TASK TO COMPLETE:
Provide an exact copy of the lines from the beginning of the records through the line that includes "so.rotation_euler = dirv.to_track_quat('Z', 'Y').to_euler();", and of no others.

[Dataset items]
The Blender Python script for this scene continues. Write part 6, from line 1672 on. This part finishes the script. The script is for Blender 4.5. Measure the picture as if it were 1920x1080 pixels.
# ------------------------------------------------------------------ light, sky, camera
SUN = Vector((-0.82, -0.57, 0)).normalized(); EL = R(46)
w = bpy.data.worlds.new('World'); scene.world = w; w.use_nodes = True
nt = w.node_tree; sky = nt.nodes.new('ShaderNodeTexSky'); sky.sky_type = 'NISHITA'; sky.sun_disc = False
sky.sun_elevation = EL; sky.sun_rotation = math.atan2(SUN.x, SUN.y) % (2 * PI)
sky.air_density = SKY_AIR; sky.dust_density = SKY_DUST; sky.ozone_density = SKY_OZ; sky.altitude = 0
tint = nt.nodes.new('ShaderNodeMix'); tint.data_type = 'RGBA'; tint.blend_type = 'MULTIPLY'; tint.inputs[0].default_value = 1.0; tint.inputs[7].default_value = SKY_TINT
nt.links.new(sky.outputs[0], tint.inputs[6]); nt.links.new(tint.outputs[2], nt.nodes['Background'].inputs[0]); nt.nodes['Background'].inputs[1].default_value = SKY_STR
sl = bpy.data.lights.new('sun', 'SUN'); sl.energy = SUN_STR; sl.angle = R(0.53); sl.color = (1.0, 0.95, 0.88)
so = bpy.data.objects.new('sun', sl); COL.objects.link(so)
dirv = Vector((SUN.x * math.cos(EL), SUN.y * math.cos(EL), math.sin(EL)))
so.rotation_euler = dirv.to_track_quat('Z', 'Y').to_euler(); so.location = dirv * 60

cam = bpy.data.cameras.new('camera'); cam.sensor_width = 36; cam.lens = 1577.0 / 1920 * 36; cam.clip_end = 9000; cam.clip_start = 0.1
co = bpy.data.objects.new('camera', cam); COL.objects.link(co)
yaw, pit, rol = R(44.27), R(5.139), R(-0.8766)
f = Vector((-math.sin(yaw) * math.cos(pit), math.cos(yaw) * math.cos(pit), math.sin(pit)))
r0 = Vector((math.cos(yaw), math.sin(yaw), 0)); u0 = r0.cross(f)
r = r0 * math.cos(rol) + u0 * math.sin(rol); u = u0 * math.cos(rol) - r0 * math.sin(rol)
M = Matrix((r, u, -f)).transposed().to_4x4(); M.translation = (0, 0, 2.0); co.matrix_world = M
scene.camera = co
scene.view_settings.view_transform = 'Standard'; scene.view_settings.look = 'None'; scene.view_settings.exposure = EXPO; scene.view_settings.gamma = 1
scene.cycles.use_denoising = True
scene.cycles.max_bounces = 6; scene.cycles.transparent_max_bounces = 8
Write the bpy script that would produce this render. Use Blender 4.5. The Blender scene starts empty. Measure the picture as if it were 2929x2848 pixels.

TASK RESPONSE:
The Blender Python script for this scene continues. Write part 6, from line 1672 on. This part finishes the script. The script is for Blender 4.5. Measure the picture as if it were 1920x1080 pixels.
# ------------------------------------------------------------------ light, sky, camera
SUN = Vector((-0.82, -0.57, 0)).normalized(); EL = R(46)
w = bpy.data.worlds.new('World'); scene.world = w; w.use_nodes = True
nt = w.node_tree; sky = nt.nodes.new('ShaderNodeTexSky'); sky.sky_type = 'NISHITA'; sky.sun_disc = False
sky.sun_elevation = EL; sky.sun_rotation = math.atan2(SUN.x, SUN.y) % (2 * PI)
sky.air_density = SKY_AIR; sky.dust_density = SKY_DUST; sky.ozone_density = SKY_OZ; sky.altitude = 0
tint = nt.nodes.new('ShaderNodeMix'); tint.data_type = 'RGBA'; tint.blend_type = 'MULTIPLY'; tint.inputs[0].default_value = 1.0; tint.inputs[7].default_value = SKY_TINT
nt.links.new(sky.outputs[0], tint.inputs[6]); nt.links.new(tint.outputs[2], nt.nodes['Background'].inputs[0]); nt.nodes['Background'].inputs[1].default_value = SKY_STR
sl = bpy.data.lights.new('sun', 'SUN'); sl.energy = SUN_STR; sl.angle = R(0.53); sl.color = (1.0, 0.95, 0.88)
so = bpy.data.objects.new('sun', sl); COL.objects.link(so)
dirv = Vector((SUN.x * math.cos(EL), SUN.y * math.cos(EL), math.sin(EL)))
so.rotation_euler = dirv.to_track_quat('Z', 'Y').to_euler(); so.location = dirv * 60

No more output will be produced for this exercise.